Why are things so tough? We all know the digital revolution is transforming the book industry, wreaking particular havoc among independent booksellers. When a writer sells a book to a traditional publisher, he or she receives an advance against royalties based on projected sales. If a book is projected to sell 5,000 copies, the best advance you can hope for is $15,000, and that would be spread out over a couple of years. Wait, what about grants? Doesn’t the Canada Council offer grants worth $25,000? Indeed it does. But a writer can only receive two grants in any four-year period, which works out to a maximum of $12,500 per year. Most granting agencies have similar conditions. And landing a grant is ridiculously difficut. Too many applicants, not enough funds. Until you write a “breakout book,” think of writing books as a vocation. Don’t quit your day job.
Lee: What’s the best part about teaching Creative Writing at the School of Continuing Studies?
ken in tarbertKen: Best part: you’re working with people who want to learn what you’re teaching. They’re interested and motivated and that makes all the difference. These days, I teach online and also in the week-long summer school. Moving to online forced me to clarify and organize my thoughts. I could no longer skate by on my good looks and one-liners (ha ha). Also, ten weeks is just about right. Some courses run sixteen weeks, but in my view, that is too long. I like the summer school for different reasons: mainly, the intensity. It is amazing how much you can accomplish, and how well you can get to know each other. Finally, I am proud to be associated with University of Toronto, one of the leading universities in North America.
Lee: As an instructor at the School, you meet people at different stages of their development as writers. Tell us about a memorable experience of sharing your knowledge with students.

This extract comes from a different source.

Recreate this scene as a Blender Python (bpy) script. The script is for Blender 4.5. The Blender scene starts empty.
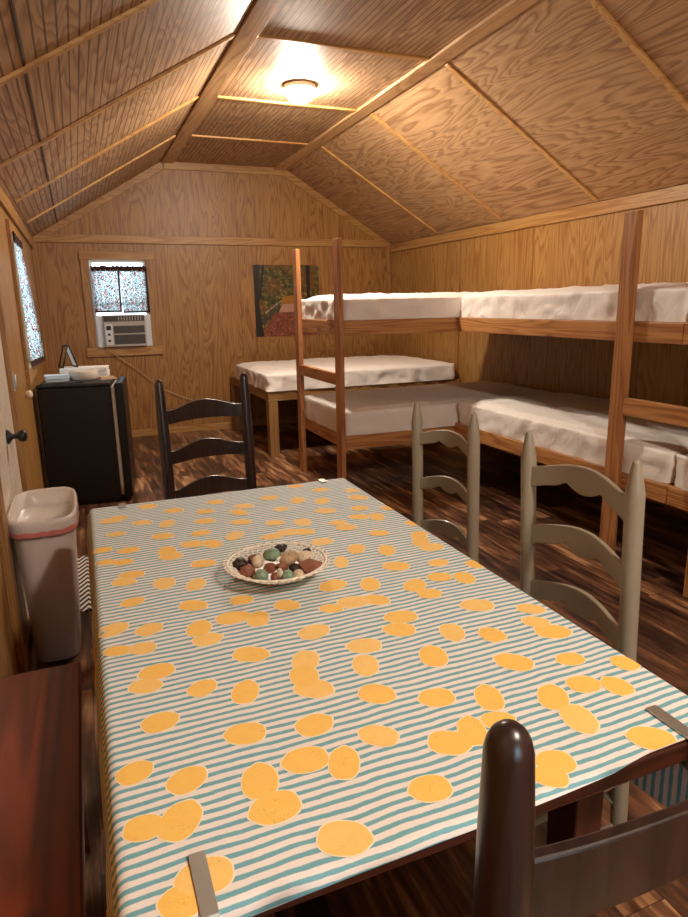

Ken: Working online, I have especially enjoyed interacting with writers based in Japan, Uganda, Seattle, or Singapore. Quite a number of my students have gone on to graduate studies, and a few have published books. Usually that comes later. In class, I get people to write on the spot. When I see a really creative response to a particular exercise, I get a kick out of that. Last summer, one writer knocked my socks off with a double-whammy, incorporating a point-of-view lesson into an exercise on plotting. Last month, when I launched Celtic Lightning in Toronto, I was thrilled to see more than a dozen former students turn out.
Lee: Has teaching at the School had any impact on your writing?
Ken: I believe that, by compelling me to think about craft (e.g., what is wrong here?), teaching at U of T has done so, yes. I see the result when I compare my latest book, Celtic Lightning: How the Scots and the Irish Created a Canadian Nation, with How the Scots Invented Canada, which I published in 2010. I do love that earlier work. But I think the new one is broader, deeper, more original, and better crafted. It is broader because it treats both Scottish and Irish figures. It is deeper because it does not confine itself mainly to those who have lived in Canada, but goes back to the 1100s and beyond. It is original in arguing that (1) Canadian historians have been wrong to assume the limitations of geographers; that (2) genealogists provide a better model for historians; and that (3) Richard Dawkins has introduced a mechanism that explains the transmission of values and ideas through generations and across oceans. Is the book better crafted? I believe so, and think that teaching has forced me to refine my craft, and to consider, for example, how best to incorporate personal presence and use it as a unifying device. You see the end result, I think, in Celtic Lightning. But that, finally, is a matter for readers to judge.